Lieutenant Nyota Uhura In Star Trek Beyond

Lost is still one of Abrams' most popular TV projects, even if it struggled with some narrative issues. The show introduced the Dharma Initiative, a research project with a very recognizable logo that plays a significant part in the series. The logo appearing within the first few seconds of Cloverfield, identifying where the tape that followed came from, could connect both projects. However, it would seem far-fetched. Nevertheless, Abrams referenced the drink in yet another far-off film: Star Trek. When Uhura was offered a Slusho at a bar in the film, it raised more eyebrows. But the references did not stop there. When Kirk and the other cadets were leaving on their first mission to space, they flew through the skies of futuristic San Francisco, and one building bore the logo of the Tagruato corporation, the same as Cloverfield.
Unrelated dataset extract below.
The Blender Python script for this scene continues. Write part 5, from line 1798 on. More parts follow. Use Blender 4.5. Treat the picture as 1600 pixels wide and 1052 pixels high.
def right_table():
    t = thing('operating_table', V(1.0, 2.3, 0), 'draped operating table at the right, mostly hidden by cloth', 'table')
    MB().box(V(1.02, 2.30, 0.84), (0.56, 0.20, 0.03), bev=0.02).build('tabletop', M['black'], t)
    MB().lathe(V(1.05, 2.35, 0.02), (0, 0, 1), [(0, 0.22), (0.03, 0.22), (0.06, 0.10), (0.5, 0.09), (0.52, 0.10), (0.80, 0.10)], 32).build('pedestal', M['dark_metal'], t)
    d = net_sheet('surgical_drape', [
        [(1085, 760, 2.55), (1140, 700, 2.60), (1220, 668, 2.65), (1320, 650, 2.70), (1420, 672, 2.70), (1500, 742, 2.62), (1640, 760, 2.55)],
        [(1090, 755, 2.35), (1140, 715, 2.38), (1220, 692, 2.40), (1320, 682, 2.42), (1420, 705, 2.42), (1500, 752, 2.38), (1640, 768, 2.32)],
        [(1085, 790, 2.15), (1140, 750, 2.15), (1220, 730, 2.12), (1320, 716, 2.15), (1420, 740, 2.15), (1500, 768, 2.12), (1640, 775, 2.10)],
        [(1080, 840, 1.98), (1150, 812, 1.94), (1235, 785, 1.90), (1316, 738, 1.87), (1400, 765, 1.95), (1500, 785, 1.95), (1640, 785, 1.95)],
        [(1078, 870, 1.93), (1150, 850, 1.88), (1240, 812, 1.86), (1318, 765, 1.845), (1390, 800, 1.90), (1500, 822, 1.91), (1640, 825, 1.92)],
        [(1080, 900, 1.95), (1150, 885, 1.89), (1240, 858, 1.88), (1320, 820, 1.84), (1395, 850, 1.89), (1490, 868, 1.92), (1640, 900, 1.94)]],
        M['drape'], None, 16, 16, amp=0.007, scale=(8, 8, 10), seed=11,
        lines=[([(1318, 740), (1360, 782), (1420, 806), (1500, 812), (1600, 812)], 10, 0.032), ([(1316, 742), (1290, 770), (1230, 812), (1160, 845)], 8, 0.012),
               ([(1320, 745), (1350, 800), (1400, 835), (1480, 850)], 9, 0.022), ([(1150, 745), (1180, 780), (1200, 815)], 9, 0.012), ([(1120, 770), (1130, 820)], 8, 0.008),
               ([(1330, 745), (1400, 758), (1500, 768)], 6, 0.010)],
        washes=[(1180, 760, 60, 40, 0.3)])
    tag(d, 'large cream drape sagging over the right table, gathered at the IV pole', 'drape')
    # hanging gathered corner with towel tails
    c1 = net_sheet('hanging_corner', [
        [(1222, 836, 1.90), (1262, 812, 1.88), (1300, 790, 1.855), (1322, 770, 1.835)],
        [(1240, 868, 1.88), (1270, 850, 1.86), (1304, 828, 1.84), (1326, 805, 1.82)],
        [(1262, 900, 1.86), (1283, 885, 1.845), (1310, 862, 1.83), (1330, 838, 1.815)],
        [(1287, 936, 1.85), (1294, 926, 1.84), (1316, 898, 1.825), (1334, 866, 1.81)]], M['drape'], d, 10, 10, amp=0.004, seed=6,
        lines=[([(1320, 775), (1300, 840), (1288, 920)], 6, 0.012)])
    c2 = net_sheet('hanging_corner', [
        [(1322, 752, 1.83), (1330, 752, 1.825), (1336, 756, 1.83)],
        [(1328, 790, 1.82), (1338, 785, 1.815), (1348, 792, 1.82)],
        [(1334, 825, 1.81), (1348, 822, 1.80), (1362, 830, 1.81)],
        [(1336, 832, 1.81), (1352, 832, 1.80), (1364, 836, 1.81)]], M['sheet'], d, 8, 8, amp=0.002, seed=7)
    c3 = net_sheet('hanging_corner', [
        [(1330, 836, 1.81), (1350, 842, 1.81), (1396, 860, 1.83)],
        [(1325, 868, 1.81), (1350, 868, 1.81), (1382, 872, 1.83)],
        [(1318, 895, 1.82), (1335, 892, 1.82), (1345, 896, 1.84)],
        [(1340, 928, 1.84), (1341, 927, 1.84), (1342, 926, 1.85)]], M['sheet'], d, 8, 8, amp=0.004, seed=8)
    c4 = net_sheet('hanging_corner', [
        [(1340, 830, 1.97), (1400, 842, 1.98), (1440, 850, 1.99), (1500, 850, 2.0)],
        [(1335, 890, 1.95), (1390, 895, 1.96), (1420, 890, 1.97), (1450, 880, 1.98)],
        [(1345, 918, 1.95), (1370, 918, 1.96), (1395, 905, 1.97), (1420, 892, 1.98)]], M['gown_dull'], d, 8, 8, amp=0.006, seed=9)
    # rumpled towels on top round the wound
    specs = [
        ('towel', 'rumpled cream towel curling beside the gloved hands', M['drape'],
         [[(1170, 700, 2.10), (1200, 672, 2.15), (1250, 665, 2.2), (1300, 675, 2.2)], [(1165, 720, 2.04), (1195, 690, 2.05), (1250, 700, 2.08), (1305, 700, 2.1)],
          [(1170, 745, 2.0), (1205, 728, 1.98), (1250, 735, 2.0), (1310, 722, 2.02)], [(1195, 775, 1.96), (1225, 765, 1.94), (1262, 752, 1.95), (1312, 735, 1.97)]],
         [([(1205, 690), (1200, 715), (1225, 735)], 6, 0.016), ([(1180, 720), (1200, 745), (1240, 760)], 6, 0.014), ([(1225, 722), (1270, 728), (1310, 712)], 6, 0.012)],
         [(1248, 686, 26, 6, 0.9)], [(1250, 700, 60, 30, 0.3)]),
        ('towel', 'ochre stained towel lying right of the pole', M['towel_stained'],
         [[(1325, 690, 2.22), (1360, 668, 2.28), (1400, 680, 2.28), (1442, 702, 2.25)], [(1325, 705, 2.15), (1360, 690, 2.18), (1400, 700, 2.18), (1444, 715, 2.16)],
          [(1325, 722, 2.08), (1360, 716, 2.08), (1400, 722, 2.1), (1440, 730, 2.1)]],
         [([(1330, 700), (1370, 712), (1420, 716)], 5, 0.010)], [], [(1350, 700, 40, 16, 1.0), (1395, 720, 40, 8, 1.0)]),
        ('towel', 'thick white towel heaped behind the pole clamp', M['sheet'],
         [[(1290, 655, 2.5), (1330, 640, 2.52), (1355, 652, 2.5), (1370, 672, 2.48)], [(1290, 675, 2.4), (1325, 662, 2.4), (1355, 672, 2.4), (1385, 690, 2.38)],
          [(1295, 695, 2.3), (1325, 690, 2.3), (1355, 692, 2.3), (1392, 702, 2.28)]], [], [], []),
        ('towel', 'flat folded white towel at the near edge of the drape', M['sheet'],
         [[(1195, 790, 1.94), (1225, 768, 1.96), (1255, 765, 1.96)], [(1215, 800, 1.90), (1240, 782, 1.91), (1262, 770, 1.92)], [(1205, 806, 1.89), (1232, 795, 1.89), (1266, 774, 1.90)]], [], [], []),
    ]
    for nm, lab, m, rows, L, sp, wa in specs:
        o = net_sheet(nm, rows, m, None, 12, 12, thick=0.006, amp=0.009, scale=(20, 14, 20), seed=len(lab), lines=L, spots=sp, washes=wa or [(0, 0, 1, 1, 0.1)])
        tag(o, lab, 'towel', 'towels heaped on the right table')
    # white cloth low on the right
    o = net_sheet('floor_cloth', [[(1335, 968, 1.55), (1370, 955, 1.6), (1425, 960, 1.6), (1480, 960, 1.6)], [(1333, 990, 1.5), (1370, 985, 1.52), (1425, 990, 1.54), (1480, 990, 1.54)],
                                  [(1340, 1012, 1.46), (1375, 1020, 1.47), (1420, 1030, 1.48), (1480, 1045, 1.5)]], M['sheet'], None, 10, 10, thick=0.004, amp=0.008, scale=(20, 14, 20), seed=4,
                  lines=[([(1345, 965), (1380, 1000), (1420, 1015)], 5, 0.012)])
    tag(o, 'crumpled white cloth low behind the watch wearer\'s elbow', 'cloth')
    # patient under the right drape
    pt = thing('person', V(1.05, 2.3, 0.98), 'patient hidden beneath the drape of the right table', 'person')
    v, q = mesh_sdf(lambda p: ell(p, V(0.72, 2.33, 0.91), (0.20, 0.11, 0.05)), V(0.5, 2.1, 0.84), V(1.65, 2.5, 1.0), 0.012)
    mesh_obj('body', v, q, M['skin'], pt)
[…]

Connecting all these dots was Fringe. Abrams' famous TV show offered a conclusion to the Slusho mystery. Nowadays, audiences are already familiar with the concept of the multiverse and alternate realities, but Fringe got there really early. On the show, which featured many Slusho drink references, a team of scientists discovered ways to travel into alternate realities. If one stretches this theory far enough, one could argue that all these Abrams projects are part of the same multiverse, bound together by Slusho and its Tagruato corporation.